A fresh disagreement has emerged between the Federal Government and power generation companies (GenCos) over the actual debt owed within Nigeria’s electricity market, with both sides presenting conflicting figures on outstanding liabilities.
Minister of Power, Adebayo Adelabu, said ongoing reviews suggest that the government’s debt to GenCos may be far lower than the N6.3tn widely circulated in industry discussions.
Speaking at a press briefing in Abuja, Adelabu said the figure is likely to settle around N4tn once reconciliation is completed.

“You asked how much we owe suppliers. The amount is still being reconciled,” Adelabu said.
“As of the end of 2024, the audited and agreed figure was about N2.8tn because of interest and foreign exchange components.
“While some GenCos have agreed to this, discussions are still ongoing with others. So the final reconciled figure may be around N4tn.”
He added that more than 60 per cent of the liabilities relate to unpaid gas supply invoices, a critical input for power generation.
But the GenCos rejected the minister’s position, insisting that no new reconciliation has taken place since a joint meeting in March 2025.
The Executive Secretary of the Association of Power Generation Companies, Joy Ogaji, challenged the basis of the figures cited by the government.
“We are talking about a bilateral agreement. Reconciliation must involve all parties,” Ogaji said.
“We want the government to publish how it arrived at those figures. The last reconciliation meeting held with all stakeholders was in March 2025. So when was the new reconciliation done?”
Ogaji questioned the reliance on the Nigerian Bulk Electricity Trading Plc (NBET) alone for data, stressing that only a joint verification can determine accurate debts.
She said GenCos’ claims include multiple cost components often ignored in public discussions, such as unpaid invoices since 2015, capacity and deemed capacity payments, forex differentials, start-up and shutdown costs, NIBOR-plus-4 per cent interest on arrears, and past VAT charges on gas.
She also highlighted additional losses from low plant utilisation caused by gas shortages and grid constraints, and unremunerated ancillary services such as spinning reserve, black start capability, and running in Free Governor Mode, which accelerates wear on equipment.
The dispute comes at a time when the government is attempting to stabilise the electricity market and address liquidity pressures that continue to cripple the sector. It also follows President Bola Tinubu’s approval of N2.8tn as the verified portion of legacy debts owed to GenCos—an amount a senior government official said represents the audited and validated liability so far.

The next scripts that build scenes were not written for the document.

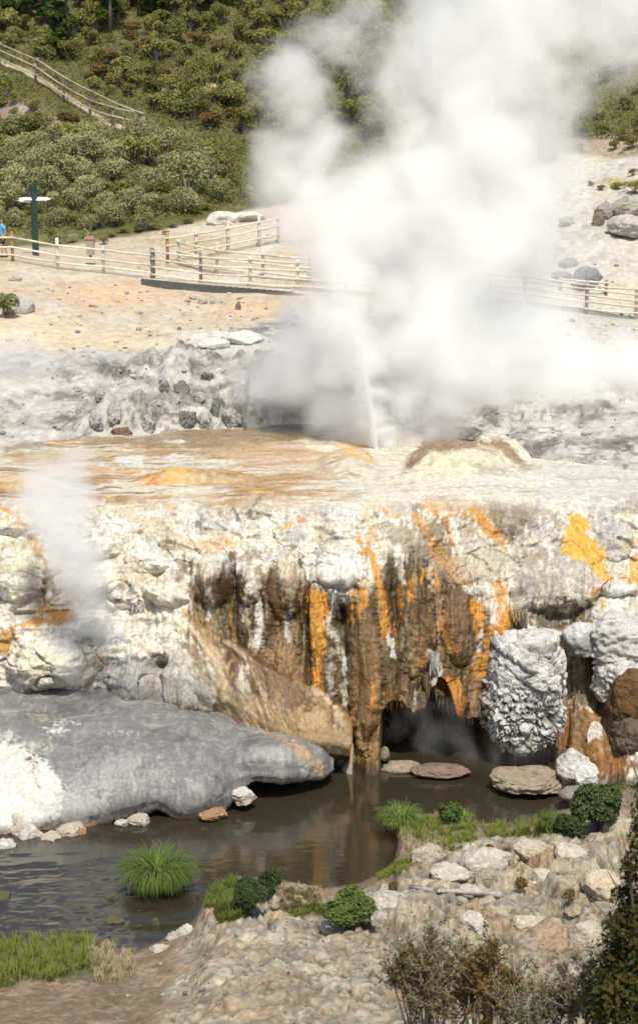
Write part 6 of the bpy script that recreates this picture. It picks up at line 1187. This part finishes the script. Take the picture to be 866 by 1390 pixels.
MAIN = [(515, 622, 11, 41.5, 3.5), (511, 600, 17, 41.6, 3.2), (504, 570, 25, 41.8, 2.6), (494, 530, 34, 42, 2.), (482, 480, 50, 42.4, 1.3), (468, 425, 60, 42.8, 1.2), (455, 365, 70, 43.2, 1.2), (440, 320, 66, 43.5, 1),
        (425, 275, 85, 44, 1), (385, 235, 62, 44, 1), (440, 210, 62, 44.3, .9), (510, 290, 95, 44.5, 1), (590, 250, 110, 45, 1), (660, 210, 120, 45.5, 1), (705, 270, 95, 45.5, .9), (730, 170, 85, 46, .9), (620, 130, 110, 45.5, 1), (690, 80, 110, 46, 1), (600, 50, 80, 45.5, .9), (760, 40, 90, 46.5, .8), (680, 0, 110, 46, .9), (840, 20, 90, 47, .6),
        (450, 50, 62, 45, .6), (385, 110, 60, 45, .75), (480, 20, 50, 45, .5), (420, 160, 45, 44.5, .6), (520, 90, 60, 46, .35), (560, 170, 70, 45, .5), (790, 130, 50, 46, .35), (860, 90, 60, 47, .3), (640, -60, 120, 46, .8), (770, -70, 130, 47, .7),
        (596, 600, 30, 42.3, 1.1), (600, 560, 46, 42.6, 1.1), (598, 505, 62, 43, 1), (596, 440, 78, 43.4, .9), (600, 380, 95, 44, .9), (640, 330, 105, 44.5, .8), (550, 600, 34, 42, .6), (545, 540, 50, 42.6, .7), (540, 470, 60, 43, .7), (530, 400, 60, 43.5, .7), (470, 590, 40, 43, .7), (560, 615, 26, 42.3, .9), (500, 600, 22, 42.4, .9), (610, 590, 45, 43, .9), (660, 560, 60, 43.6, .8), (700, 340, 80, 45, .5), (660, 430, 80, 44.5, .6), (670, 510, 75, 44, .6), (650, 580, 60, 43.4, .7), (720, 590, 45, 43.2, .45), (760, 480, 60, 45, .3), (500, 480, 70, 43.6, .8), (470, 560, 40, 43, .5), (420, 440, 55, 43, .5), (415, 500, 45, 43, .35), (440, 560, 36, 43, .3)]
def main_d(X, Y, Z): return puffs(X, Y, Z, MAIN, 1.0, .5, 1.2, 0., 1.1)
steam('geyser_steam', (-4.5, 39.5, 4.3), (13.5, 50, 21.5), .125, main_d, 1.05, 'tall white steam plume rising from the geyser and drifting to the upper right', -.04)
VEIL = [(720, 610, 60, 43.2, 1), (800, 610, 70, 43, 1), (880, 600, 70, 43, .9), (640, 600, 50, 43.4, .9), (620, 480, 110, 45, 1), (760, 560, 110, 45, 1), (700, 470, 90, 46, .7), (850, 530, 90, 46, .8), (740, 600, 90, 44, .6), (560, 400, 90, 47, .8), (700, 430, 95, 47, .5), (660, 520, 95, 46, .8), (760, 520, 90, 47, .8), (850, 540, 80, 46, .7), (700, 600, 70, 44.5, .9), (790, 620, 60, 44, .7), (860, 600, 60, 44, .6), (620, 610, 50, 44, .9), (740, 340, 70, 48, .3), (640, 420, 80, 47, .6), (480, 560, 45, 45, .4), (430, 520, 60, 46, .7), (380, 500, 50, 47, .4), (420, 430, 60, 48, .5), (880, 540, 80, 45, .8), (400, 500, 75, 45.2, 1), (455, 560, 50, 43.6, 1), (350, 520, 45, 46, .4), (930, 520, 90, 47, .6), (950, 470, 60, 48, .5)]
steam('drifting_steam', (-3.6, 40, 4.6), (14.5, 52, 12.5), .22, lambda X, Y, Z: puffs(X, Y, Z, VEIL, .6, .4, 1.1, 30., .8), 1.5, 'thin white steam drifting low over the terrace on the right', -.04)
LEFT = [(-60, 500, 90, 50, .6), (20, 515, 60, 50, .7), (70, 500, 40, 50, .5), (0, 560, 60, 48, .35), (120, 490, 40, 51, .3), (30, 470, 40, 52, .5)]
steam('low_mist', (-15, 46, 4.8), (-4.5, 55, 9.5), .22, lambda X, Y, Z: puffs(X, Y, Z, LEFT, .6, .4, 1.1, 60.), 1.2, 'pale mist low over the flat ground at the left edge')
FUM = [(a_, b_, c_ * 1.7, d_ - 1.1, e_) for a_, b_, c_, d_, e_ in [(110, 838, 16, 30.4, 1), (118, 812, 22, 30.4, 1), (112, 780, 28, 30.5, 1), (105, 745, 32, 30.7, 1), (92, 710, 36, 31, .9), (80, 680, 40, 31.3, .8), (60, 655, 34, 31.6, .7), (100, 650, 30, 31.6, .6), (130, 690, 26, 31, .6), (140, 830, 22, 30, .8), (150, 850, 16, 29.9, .6), (70, 760, 20, 30.6, .5), (100, 880, 24, 29.9, .35), (110, 910, 20, 29.9, .3), (165, 855, 24, 29.9, .3)]]
steam('vent_steam', (-8.4, 27.0, 1.4), (-2.8, 32.8, 6.9), .09, lambda X, Y, Z: puffs(X, Y, Z, FUM, .7, 1.0, 1.1, 90., .6), 2.2, 'small cloud of steam puffing from a vent on the left of the terrace')
CAVE = [(600, 1020, 26, 28.6, .9), (640, 1010, 30, 28.3, 1), (680, 1020, 26, 28.0, .9), (575, 985, 26, 29, .5), (620, 980, 26, 28.6, .5), (545, 1000, 20, 29, .4), (720, 1028, 20, 27.8, .6)]
steam('cave_mist', (1.0, 27.2, .02), (5.0, 30.2, 2.0), .08, lambda X, Y, Z: puffs(X, Y, Z, CAVE, 1.0, 1.5, .5, 50., 1.0), .7, 'faint mist curling over the water at the cave mouth')
print('steam', time.time() - T0)
# the jet of water itself
def jet():
    rng = np.random.RandomState(9); b = at(515, 632, 41.3); root = empty('geyser', tuple(b)); tag(root, 'narrow white jet of boiling water spurting up to the left from the terrace', 'geyser')
    def drops(name, n, top, spread, power, rmin, rmax):
        t = rng.uniform(0, 1, n) ** power; e_ = np.array(top) - b; base = e_ * t[:, None]; base[:, 0] += -.35 * np.sin(t * 3.1) * .0 + (t ** 2) * -.25 + .25 * t
        base += rng.normal(size=(n, 3)) * (spread * (.05 + t ** 1.3))[:, None] * np.array([1, 1, .4]); r_ = rng.uniform(rmin, rmax, n) * (1.1 - .5 * t)
        O_ = np.array([(1, 0, 0), (-1, 0, 0), (0, 1, 0), (0, -1, 0), (0, 0, 2.2), (0, 0, -2.2)]); V = base[:, None] + O_[None] * r_[:, None, None]
        F0 = np.array([(0, 2, 4), (2, 1, 4), (1, 3, 4), (3, 0, 4), (2, 0, 5), (1, 2, 5), (3, 1, 5), (0, 3, 5)]); F = (np.arange(n)[:, None, None] * 6 + F0[None]).reshape(-1, 3)
        m, nt, p_ = nmat(name + '_water'); p_.inputs['Base Color'].default_value = (.85, .86, .86, 1); p_.inputs['Roughness'].default_value = .3
        o = obj(name, mk(name, V.reshape(-1, 3), F, m, smooth=True), root); tag(o, kind='stuff')
    drops('water_jet', 34000, at(464, 425, 41.6), .24, .75, .0035, .008)
    drops('spray', 6000, at(560, 520, 41.8), .5, .7, .003, .007)
jet()
print('done', time.time() - T0, 'objects', len(bpy.data.objects))
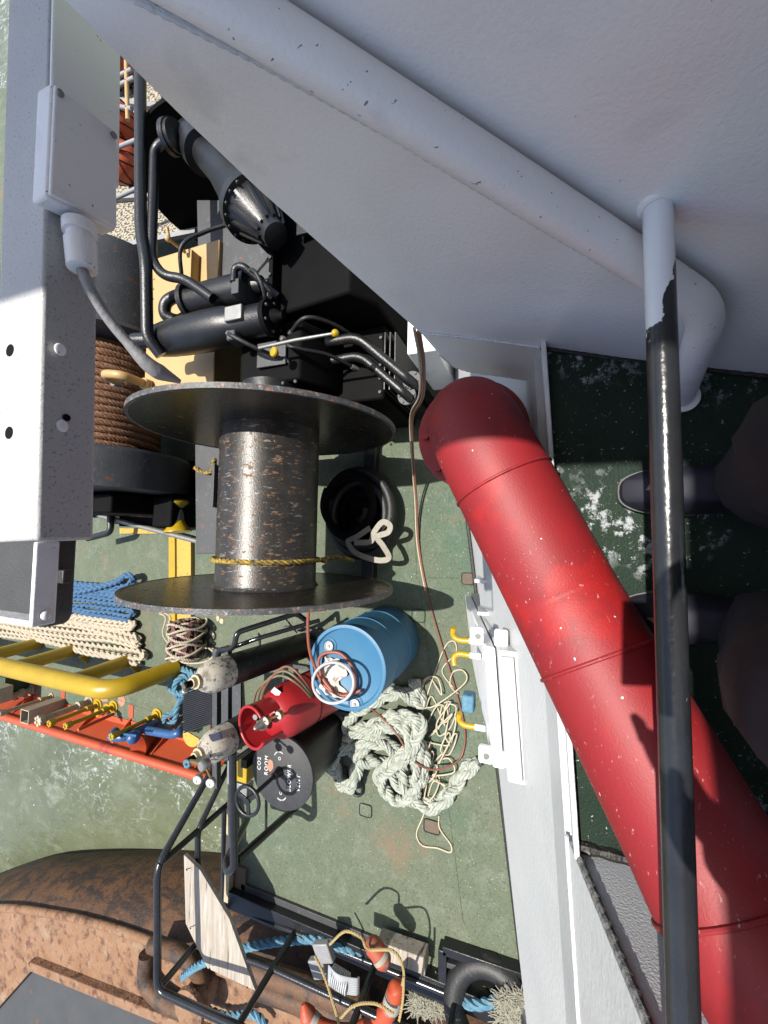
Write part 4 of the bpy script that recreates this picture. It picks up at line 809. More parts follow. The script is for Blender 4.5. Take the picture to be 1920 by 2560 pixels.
# ================================================================== ROPES ON DECK
def flake(n, xa, xb, y_right, y_left, R, seed, yr2=None):
    rs = np.random.RandomState(seed); P = []
    for k in range(n):
        f = k / (n - 1); x = xa + (xb - xa) * f; yr = y_right + ((yr2 or y_right) - y_right) * f + .05 * rs.randn()
        row = [A(x + .008 * rs.randn() + .02 * math.sin(y * 2 + k), y, R * .85 + .008 * rs.rand()) for y in np.linspace(yr, y_left, 9)]
        row[0][2] += .03; row = row if k % 2 else row[::-1]; P += row
    return spline(P, 10)
g = G(); g.rope(flake(9, -.72, -1.10, 4.5, 7.6, .036, 2), .034, 'braid', ds=.022); tag(g.obj('mooring_rope', m_ropeblue), 'blue braided mooring rope flaked out in long rows', 'rope')
g = G(); g.rope(flake(9, -1.15, -1.58, 4.45, 8.2, .038, 5, 4.35), .036, 'braid', ds=.023); tag(g.obj('mooring_rope', m_ropewhite), 'cream braided mooring rope flaked beside the blue one', 'rope')
g = G(); g.rope(spline([pt(165, 1280, .06), pt(215, 1268, .07), pt(255, 1255, .1), pt(272, 1243, .16), pt(288, 1250, .14), pt(278, 1268, .1), pt(300, 1262, .08)], 10), .036, 'braid'); tag(g.obj('rope_bight', m_ropeblue), 'raised blue rope bight at the top of the blue rows', 'rope')
# blue rope tangle
g = G(); P = [(395, 1445), (425, 1460), (415, 1480), (380, 1470), (370, 1490), (405, 1500), (425, 1485), (400, 1460), (378, 1480), (388, 1515), (375, 1540), (356, 1548), (360, 1562), (378, 1555), (382, 1530), (398, 1505), (410, 1475)]
g.rope(spline([pt(x, y, .05 + .04 * (k % 3)) for k, (x, y) in enumerate(P)], 8), .032, 'laid'); tag(g.obj('rope_tangle', m_ropesky), 'knotted light blue rope tangle beside the yellow crash rail end', 'rope')
# heap of heavy pale green rope
P = [(893, 1470), (905, 1520), (865, 1495), (800, 1520), (752, 1560), (772, 1612), (830, 1572), (888, 1585), (918, 1640), (898, 1700), (868, 1665), (848, 1615), (800, 1602), (772, 1640), (822, 1648), (862, 1690), (888, 1722), (935, 1742), (968, 1718), (1004, 1668), (1035, 1645)]
Z = [.05, .06, .1, .08, .05, .06, .12, .12, .1, .05, .06, .12, .15, .12, .06, .1, .06, .05, .05, .05, .05]
g = G(); g.rope(spline([pt(x, y, z) for (x, y), z in zip(P, Z)], 12), .06, 'braid', ds=.016, yarns=5); tag(g.obj('heavy_rope', m_ropegreen), 'heap of thick pale green plaited rope beside the blue drum', 'rope')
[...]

While the conflicting figures hint at a brewing face-off between the government and operators, analysts say the situation also offers an opportunity to strengthen transparency, rebuild financial discipline, and attract new investments into the power sector.
Despite ongoing reforms, the industry continues to struggle with legacy debts, tariff deficits, and operational inefficiencies—challenges that have hindered reliable electricity supply across the country.